Cihazları ellerinden alındığında öğrencilerin yüzde 64,6’sı mutsuzluk, yüzde 48,5’i ise öfke hissettiğini ifade etti. Ayrıca, dijital cihaz kullanımının ardından öğrencilerin yüzde 64,5’i yorgunluk belirtti.
Öğrencilerin yüzde 13,6’sı her zaman, yüzde 53,9’u ise bazen telefon, tablet, televizyon ya da bilgisayar karşısında uykuya daldıklarını aktardı. Sadece yüzde 32,5’i dijital cihaz karşısında hiç uyumadığını ifade etti. Bu durum, onların uyku kalitesinin bozulmasına ve fiziksel gelişimlerinde olumsuz etkilerin ortaya çıkmasına neden oluyor.
Dijital ortamda sosyalleşme eğilimi
Araştırma, öğrencilerin büyük bir kısmının telefon, tablet, televizyon ve bilgisayar gibi dijital platformlarda akranlarıyla sosyalleşmeyi tercih ettiğini gösterdi.
Bulgulara göre, öğrencilerin yüzde 40,5’i dijital ortamda arkadaşlarıyla “her zaman” vakit geçirdiklerini, yüzde 45,9’u ise bunu “bazen” yaptıklarını ifade etti. Öte yandan, öğrencilerin yüzde 13,6’sı dijital platformlarda akranlarıyla hiçbir zaman vakit geçirmediklerini belirtti.
Öğrencilerin önemli bir kısmının yemek yerken veya başka işle meşgulken dijital cihaz kullandığı görüldü.

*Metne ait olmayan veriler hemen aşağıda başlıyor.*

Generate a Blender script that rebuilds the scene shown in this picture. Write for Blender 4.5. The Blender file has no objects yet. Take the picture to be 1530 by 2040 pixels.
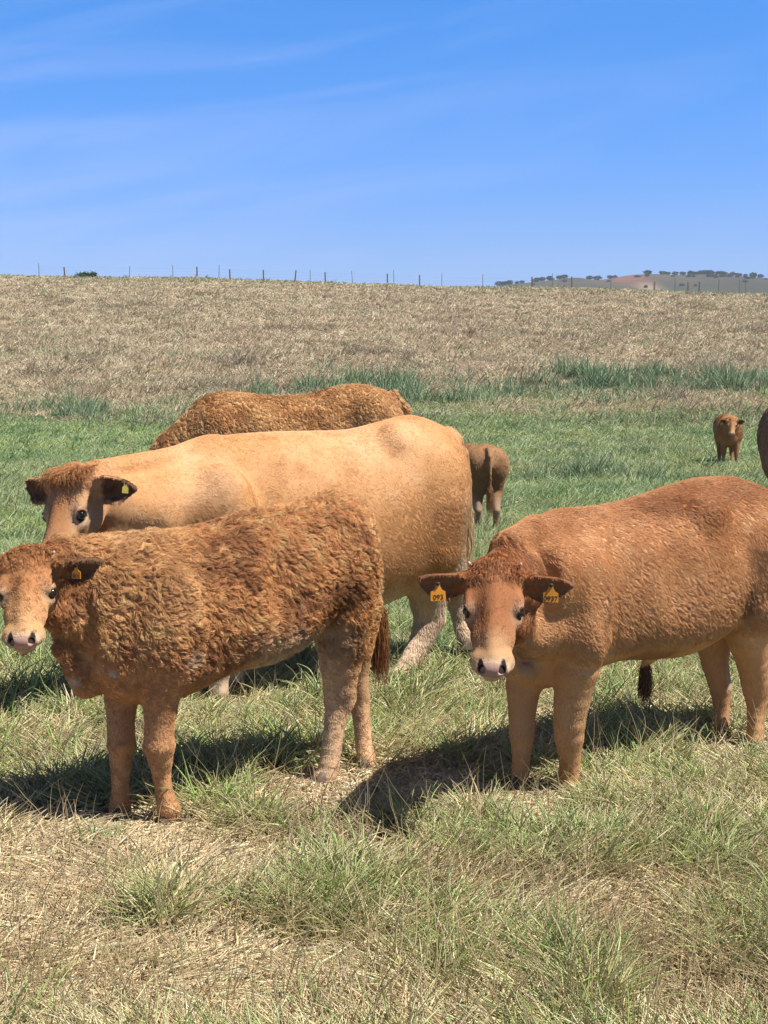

Araştırma sonuçlarına göre, öğrencilerin yüzde 64,2’si, “her zaman” ya da “bazen” yemek yerken dijital cihaz kullandıklarını ifade etti.
Dijital teknolojinin etkileri ve geliştirilmesi gereken stratejiler
Araştırma verileri, öğrencilerin dijital cihaz kullanım alışkanlıklarının günlük yaşam becerileri, psikososyal gelişimleri ve eğitim süreçleri üzerinde önemli etkiler yarattığını açıkça ortaya koydu.
Bu doğrultuda, bilinçli teknoloji kullanımını teşvik edecek stratejilerin geliştirilmesi, aile eğitimlerinin yaygınlaştırılması ve dijital farkındalık çalışmalarının artırılması amacıyla koruyucu-önleyici sistemlerin güçlendirilmesi gerekmektedir. Bunun için etkin bir çok paydaşlı işbirliklerinin oluşturulması önerilmektedir.